No universo da nova MPB, um nome merece destaque: Jota.pê. Nascido em Osasco (SP), lançou o primeiro álbum em 2015. Dois anos depois participou do The Voice Brasil, no time do Lulu Santos. Lançado em 2024, o álbum Se Meu Peito Fosse Mundo foi indicado a três categorias do Grammy Latino: Melhor Canção em Língua Portuguesa, Melhor Álbum de Música Popular Brasileira/Música Afro Portuguesa Brasileira e Melhor Álbum de Engenharia de Gravação. Jota.pê levou os três prêmios para casa.
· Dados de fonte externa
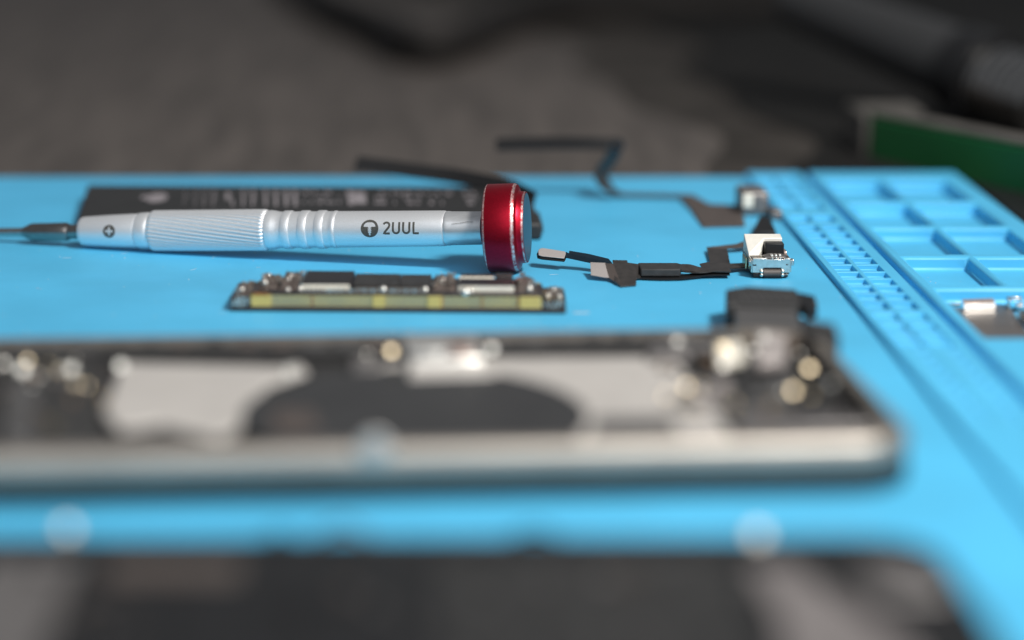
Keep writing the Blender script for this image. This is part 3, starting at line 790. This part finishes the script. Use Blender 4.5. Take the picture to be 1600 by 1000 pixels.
def lift(lst, z0, z1, name, m, bev=0.3, parent=ph):
    b = MB(); b.prism([PL(x, y, z1) for x, y in lst], z0, z1); return b.build(name, M[m], parent, bevel=bev, local=True)
# far inner ledge
b = MB(); b.box(-PLn + 12, -14, PW - 8.5, PW - 1.9, 4.6, 7.2); b.build('inner_ledge', M['blackm'], ph, local=True, bevel=.3)
for i in range(26):
    x = -20 - i * 5.6; b = MB(); b.box(x, x + random.uniform(1.6, 4.2), PW - 8, PW - 5 + random.uniform(0, 2.5), 7.2, 7.2 + random.uniform(.2, .6)); b.build('ledge_part', M[random.choice(['dgrey', 'blackm', 'flexb', 'dgrey'])], ph, local=True, bevel=.15)
lift([(190, 566), (440, 572), (470, 566), (482, 580), (420, 600), (392, 625), (372, 668), (340, 682), (250, 660), (185, 668), (160, 640), (178, 600)], 5.0, 6.2, 'midframe_plate', 'plate', .5)
lift([(650, 560), (1050, 556), (1100, 610), (1150, 690), (900, 690), (905, 640), (830, 596), (660, 585), (560, 590), (560, 575)], 5.0, 6.2, 'midframe_plate', 'plate', .5)
# round black disc
c = PL(648, 645, 6.4)
b = MB(); b.prism([(c.x + 27.5 * math.cos(2 * math.pi * i / 64), c.y + 27.5 * math.sin(2 * math.pi * i / 64)) for i in range(64)], 6.0, 6.5) 
b.v = [Vector((v.x, min(v.y, PW - 9), v.z)) for v in b.v]; b.v = [Vector((v.x, max(v.y, 2.0), v.z)) for v in b.v]
b.build('round_disc', M['coil'], ph, local=True, bevel=.15)
lift([(930, 652), (1050, 650), (1062, 676), (925, 678)], 6.2, 6.6, 'cutout_pad', 'dgrey')
lift([(425, 640), (490, 640), (500, 672), (428, 674)], 6.5, 6.9, 'film_pad', 'flexb')
lift([(0, 555), (150, 552), (165, 600), (150, 690), (0, 700)], 4.6, 5.8, 'side_module', 'blackm', .5)
lift([(10, 600), (60, 600), (55, 690), (0, 695)], 5.8, 6.6, 'module_lid', 'dgrey')
# camera cluster and metal brackets near the far edge
lift([(630, 526), (745, 524), (755, 560), (640, 562)], 6.0, 8.2, 'camera_bracket', 'bright', .5)
lift([(655, 532), (690, 532), (692, 550), (655, 550)], 8.2, 8.7, 'bracket_plate', 'bright', .2)
lift([(700, 530), (735, 530), (738, 552), (702, 552)], 8.2, 8.6, 'bracket_plate', 'copper', .2)
lift([(640, 565), (760, 560), (775, 585), (640, 590)], 6.0, 6.8, 'bracket_apron', 'plate', .2)
lift([(550, 558), (590, 556), (595, 576), (550, 578)], 6.0, 7.0, 'bracket_arm', 'mgrey', .2)
lift([(1085, 585), (1230, 590), (1245, 640), (1130, 645)], 5.0, 6.0, 'battery_flap', 'dgrey')
lift([(1116, 534), (1158, 530), (1166, 558), (1122, 566)], 6.0, 7.6, 'contact_block', 'cream', .5)
lift([(1020, 520), (1080, 520), (1080, 556), (1010, 556)], 6.0, 7.4, 'connector_lid', 'mgrey', .4)
lift([(1180, 515), (1230, 515), (1228, 560), (1185, 565)], 6.0, 7.8, 'connector_lid', 'pad', .4)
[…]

No universo do pop e do R&B nacional, a cantora baiana Melly surpreende o público pela maturidade vocal, composições e personalidade exclusivas. Aos 23 anos, vem lançando singles desde 2018. O primeiro e único álbum da artista, Amaríssima, nas plataformas musicais desde maio, foi indicado ao Grammy Latino de 2024, na categoria "Melhor Álbum de Pop Contemporâneo em Língua Portuguesa".